Beautiful as the teachings of Socrates are, they are essentially human. The Sermon on the Mount sets up a system of ethics never dreamed of by Aristotle or Plato. Only Buddha ever approached Christ, and the outcome of the Hindu's entire system was not eternal salvation and glory, but endless silence and the negation of death. From this Wagner could not escape, even in his "Parsifal," for Kundry, in the final scene, dies of what?

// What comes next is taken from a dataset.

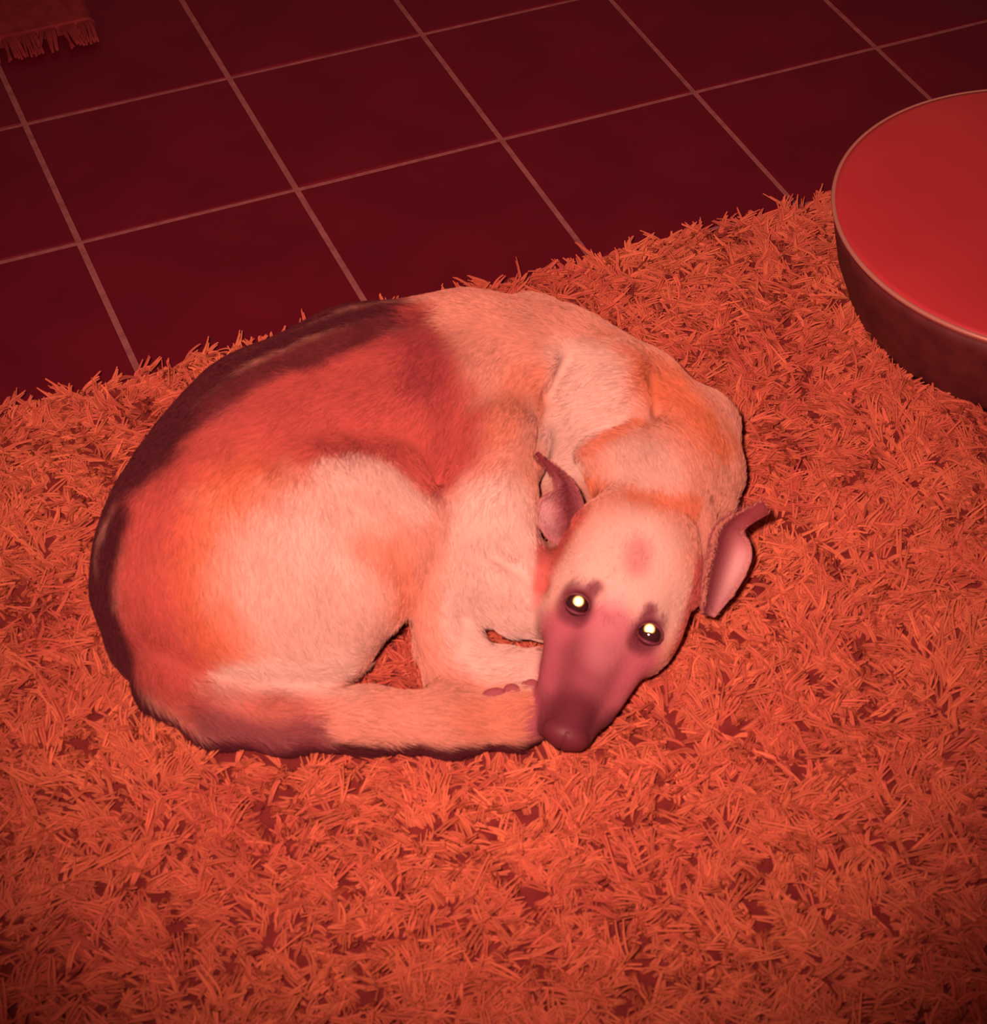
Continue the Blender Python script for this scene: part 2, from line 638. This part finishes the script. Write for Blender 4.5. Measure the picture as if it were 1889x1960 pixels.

Of a Buddhistic ethical idea!
Wagner's greatest works are unquestionably those in which the fundamental myths or legends were symbolical of human passions, of the worldwide experience of mankind. "Tannhäuser," "Die Walküre," "Siegfried," "Götterdämmerung," and "Tristan und Isolde" are Wagner's masterpieces of serious drama, not the saccharine "Lohengrin," nor the tinselled ritual, "Parsifal." Are not those, with the matchless comedy of manners, "Die Meistersinger," enough for one mind to have created? Why should we believe it incumbent upon us to uphold all that Wagner did?
We can say of him as Prentice said of Napoleon, "Grand, gloomy, and peculiar, he sat a sceptred hermit, wrapped in the solitude of his own originality." Taking him by and large, as the sailors say, he was the most striking figure in musical history. Why discredit him by trying to show that "Parsifal," the feeble child of his artistic senility, was filled with the vigor of his young Volsung or the radiant power of his immortal song of love insatiate?